Unable to show that the housing code intentionally discriminated
based on race, however, the owners argued — and the Eighth Circuit Court
of Appeals accepted — a “disparate impact” theory under which a
plaintiff need only show that an otherwise neutral practice has a
disproportionate effect on some racial group. Cato has now joined the
Pacific Legal Foundation, the Center for Equal Opportunity, and the
Competitive Enterprise Institute on an amicus brief
supporting the city’s request for Supreme Court review and arguing that
the statutory language and congressional intent of the FHA preclude
disparate impact claims.
We argue that extending such claims to the FHA “would deeply intrude
on the authority of state and local governments, and render much of
their housing policies illegal,” and “would inappropriately alter the
federal-state balance in far-reaching ways.” Indeed, disparate impact
claims would preclude all institutions subject to the FHA —
public and private — from implementing many practical policies. For
example, “because [the FHA] applies to financial institutions, banks and
mortgage companies would be pressured to provide loans to unqualified
applicants in order to avoid disparate impact liability. Similar actions
played a key role in triggering the mortgage crisis of 2007-2008.”

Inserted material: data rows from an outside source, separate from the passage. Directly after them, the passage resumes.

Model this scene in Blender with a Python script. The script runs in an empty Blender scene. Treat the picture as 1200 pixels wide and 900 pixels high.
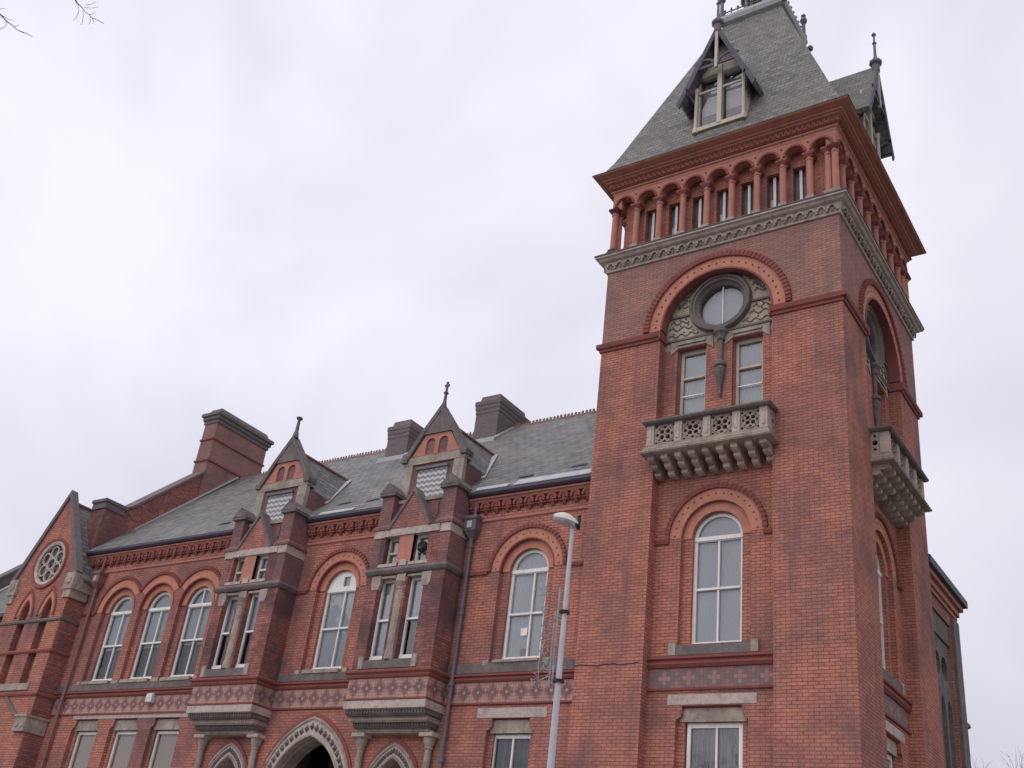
import bpy, bmesh, math, random
from math import sin, cos, pi, radians as R, sqrt, atan2
from mathutils import Vector, Matrix
from mathutils.geometry import tessellate_polygon

random.seed(7)
scene = bpy.context.scene
col = scene.collection

# ------------------------------------------------------------------ camera
cam_d = bpy.data.cameras.new("camera")
cam = bpy.data.objects.new("camera", cam_d)
col.objects.link(cam)
cam_d.sensor_width = 36.0
cam_d.lens = 1253.226 * 36.0 / 1200.0
cam_d.clip_end = 3000
cam_rot = (Matrix.Rotation(0.6378, 3, 'Z') @ Matrix.Rotation(pi / 2 + 0.4959, 3, 'X') @ Matrix.Rotation(0.1281, 3, 'Z'))
cam.matrix_world = Matrix.Translation((6.6657, -22.1577, 1.5041)) @ cam_rot.to_4x4()
scene.camera = cam

# ------------------------------------------------------------------ overcast sky
SUN_EL, SUN_AZ = R(48), R(205)          # high, in front of the building behind thick cloud
world = bpy.data.worlds.new("World")
scene.world = world
world.use_nodes = True
wt = world.node_tree
wt.nodes.clear()
w_out = wt.nodes.new('ShaderNodeOutputWorld')
w_bg = wt.nodes.new('ShaderNodeBackground')
w_sky = wt.nodes.new('ShaderNodeTexSky')
w_sky.sky_type = 'NISHITA'
w_sky.sun_disc = False
w_sky.sun_elevation = SUN_EL
w_sky.sun_rotation = SUN_AZ
w_tc = wt.nodes.new('ShaderNodeTexCoord')
w_n = wt.nodes.new('ShaderNodeTexNoise')
w_n.inputs['Scale'].default_value = 2.3
w_n.inputs['Detail'].default_value = 4.0
w_n.inputs['Roughness'].default_value = 0.52
w_n.inputs['Distortion'].default_value = 0.5
wt.links.new(w_tc.outputs['Generated'], w_n.inputs['Vector'])
w_r = wt.nodes.new('ShaderNodeValToRGB')
w_r.color_ramp.elements[0].position = 0.36
w_r.color_ramp.elements[0].color = (7.2, 7.05, 8.1, 1)
w_r.color_ramp.elements[1].position = 0.62
w_r.color_ramp.elements[1].color = (9.05, 8.9, 9.8, 1)
wt.links.new(w_n.outputs['Fac'], w_r.inputs['Fac'])
w_m = wt.nodes.new('ShaderNodeMix')
w_m.data_type = 'RGBA'
w_m.inputs['Factor'].default_value = 0.93     # cloud cover over the blue sky
wt.links.new(w_sky.outputs['Color'], w_m.inputs['A'])
w_dot = wt.nodes.new('ShaderNodeVectorMath'); w_dot.operation = 'DOT_PRODUCT'
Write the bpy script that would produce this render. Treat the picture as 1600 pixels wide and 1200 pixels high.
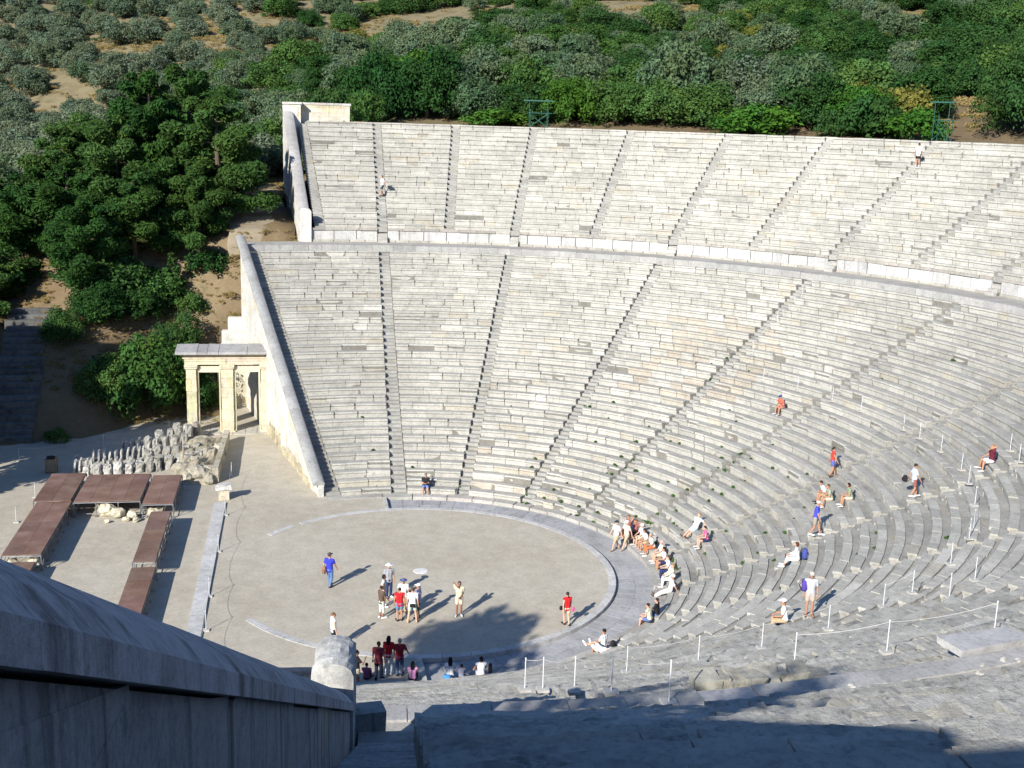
import bpy, math, random
import numpy as np
from mathutils import Vector, Matrix
R = math.radians
SC = bpy.context.scene
COL = SC.collection
for o in list(bpy.data.objects):
    bpy.data.objects.remove(o, do_unlink=True)

# ---------------------------------------------------------------- camera, sky, sun, exposure
# theatre frame: origin = centre of the orchestra, +x = axis of the seating, +y = far wing, z = 0 orchestra floor
CAM = Vector((-5.9686, -57.5514, 23.2143))
YAW, PITCH, ROLL = R(79.6604), R(-12.7716), R(1.7709)
f_ = Vector((math.cos(PITCH)*math.cos(YAW), math.cos(PITCH)*math.sin(YAW), math.sin(PITCH)))
r0_ = Vector((math.sin(YAW), -math.cos(YAW), 0))
u0_ = r0_.cross(f_)
r_ = math.cos(ROLL)*r0_ + math.sin(ROLL)*u0_
u_ = -math.sin(ROLL)*r0_ + math.cos(ROLL)*u0_
cam_d = bpy.data.cameras.new('camera')
cam = bpy.data.objects.new('camera', cam_d)
COL.objects.link(cam)
cam.matrix_world = Matrix(((r_.x, u_.x, -f_.x, CAM.x), (r_.y, u_.y, -f_.y, CAM.y), (r_.z, u_.z, -f_.z, CAM.z), (0, 0, 0, 1)))
cam_d.sensor_width = 36
cam_d.lens = 41.40
cam_d.clip_start = 0.05
cam_d.clip_end = 4000
SC.camera = cam

SUN_AZ, SUN_EL = R(51), R(28)          # the shadows run along SUN_AZ
travel = Vector((math.cos(SUN_AZ)*math.cos(SUN_EL), math.sin(SUN_AZ)*math.cos(SUN_EL), -math.sin(SUN_EL)))
wd = bpy.data.worlds.new("World")
SC.world = wd
wd.use_nodes = True
nt = wd.node_tree
nt.nodes.clear()
sky = nt.nodes.new('ShaderNodeTexSky')
sky.sky_type = 'NISHITA'
sky.sun_disc = False
sky.sun_elevation = SUN_EL
to_sun = -travel
sky.sun_rotation = math.atan2(to_sun.x, to_sun.y)
sky.air_density = 1.0
sky.dust_density = 0.4
sky.ozone_density = 8.0
bg = nt.nodes.new('ShaderNodeBackground')
bg.inputs[1].default_value = 0.10
wo = nt.nodes.new('ShaderNodeOutputWorld')
nt.links.new(sky.outputs[0], bg.inputs[0])
nt.links.new(bg.outputs[0], wo.inputs[0])
sd_ = bpy.data.lights.new('sun', 'SUN')
sd_.energy = 5.0
sd_.angle = R(0.5)
sd_.color = (1.0, 0.95, 0.87)
sun = bpy.data.objects.new('sun', sd_)
COL.objects.link(sun)
sun.rotation_euler = travel.to_track_quat('-Z', 'Y').to_euler()
SC.view_settings.view_transform = 'Standard'
SC.view_settings.look = 'None'
SC.view_settings.exposure = 0.74
SC.view_settings.gamma = 1

# ---------------------------------------------------------------- helpers
rnd = random.Random(7)
def U(a, b): return rnd.uniform(a, b)

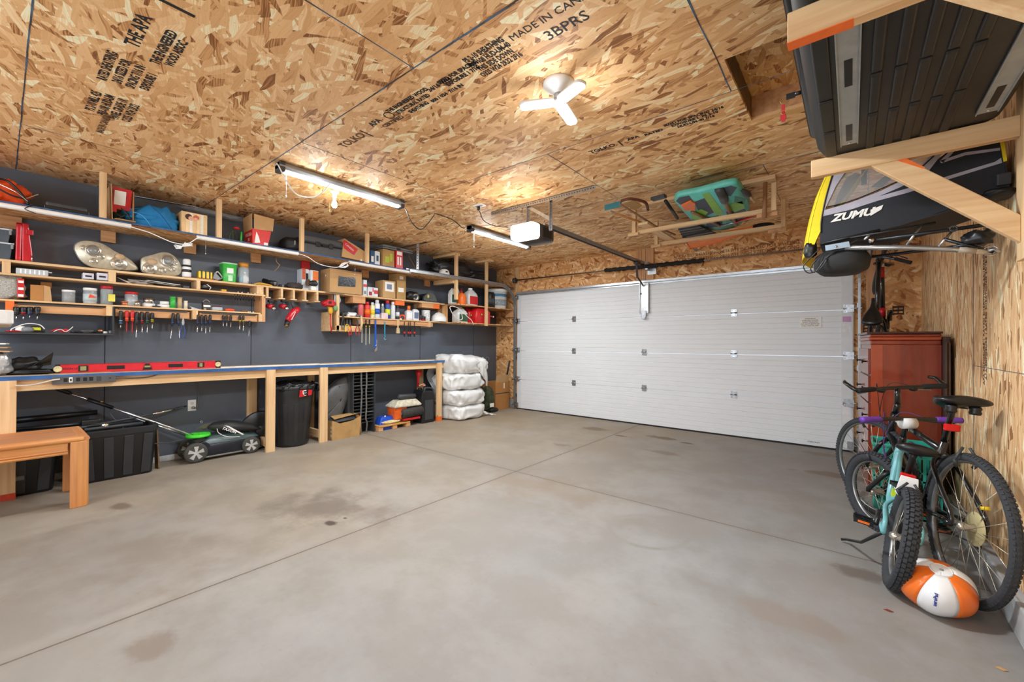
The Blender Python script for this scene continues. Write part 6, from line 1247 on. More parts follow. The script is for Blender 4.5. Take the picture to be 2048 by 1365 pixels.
# ------------------------------------------------------------------ lawn mower
# wheels: near pair at x = -.26, far pair at x = -.52; front points to +y
t = thing('lawn_mower', 'dark blue and green lawn mower with a long silver handle parked under the bench', 'lawn mower', (-.38, -4.55, 0))
M_mow = mat('mower_blue', (26, 30, 40), .35); M_mowg = mat('mower_green', (76, 94, 94), .35)
yr, yf = q(391, 926, Z=0).y-.0, q(503, 907, Z=0).y; xr, xo = -.285, -.53
Rr, Rf = .098, .088
def wheel(x, y, R, s):
    o = obj('wheel', MB().lathe([(R*.72, -.02), (R*.97, -.022), (R, -.012), (R, .012), (R*.97, .022), (R*.72, .02)], (x, y, R), 28, Euler((0, PI/2, 0)).to_matrix()), mat('mower_tyre', (70, 68, 64), .8), t)
    obj('hub_back', MB().cyl((x-.015, y, R), (x+.012, y, R), R*.72, n=24), M_black, o)
    b = MB(); n = 5
    pts = []
    for i in range(n):
        a = 2*PI*i/n+.3
        for (da, rr_) in ((-.24, .20), (-.30, .70), (.30, .70), (.24, .20)): pts.append((x+s*.013, y+R*rr_*math.cos(a+da*(1 if rr_ > .5 else 2)), R+R*rr_*math.sin(a+da*(1 if rr_ > .5 else 2))))
    b.ext(pts, (s*.010, 0, 0)); obj('hubcap', b, mat('hubcap_grey', (188, 188, 186), .4, .1), o)
wheel(xr, yr, Rr, 1); wheel(xr, yf, Rf, 1); wheel(xo, yr, Rr, 1); wheel(xo, yf, Rf, 1)
def deckring(s, z, dx=0):
    pts = [(-.30, yr-.02), (-.285, yr+.12), (-.285, yf-.06), (-.31, yf+.03), (-.36, yf+.13), (-.46, yf+.13), (-.52, yf+.03), (-.53, yf-.06), (-.53, yr-.02)]
    cx, cy = -.41, (yr+yf)/2
    return [(cx+(x-cx)*s+dx, cy+(y-cy)*s, z) for x, y in pts]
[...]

Moreover, the disparate impact doctrine directly conflicts with the
Fourteenth Amendment’s equal protection guarantees by forcing government
agencies “to engage in unconstitutional race-conscious decision making”
in order to avoid liability under the Act. In short, allowing disparate
impact claims under the FHA would both lead to adverse economic
consequences and create new constitutional tensions.
The Supreme Court will hear Magner v. Gallagher on Feb. 29.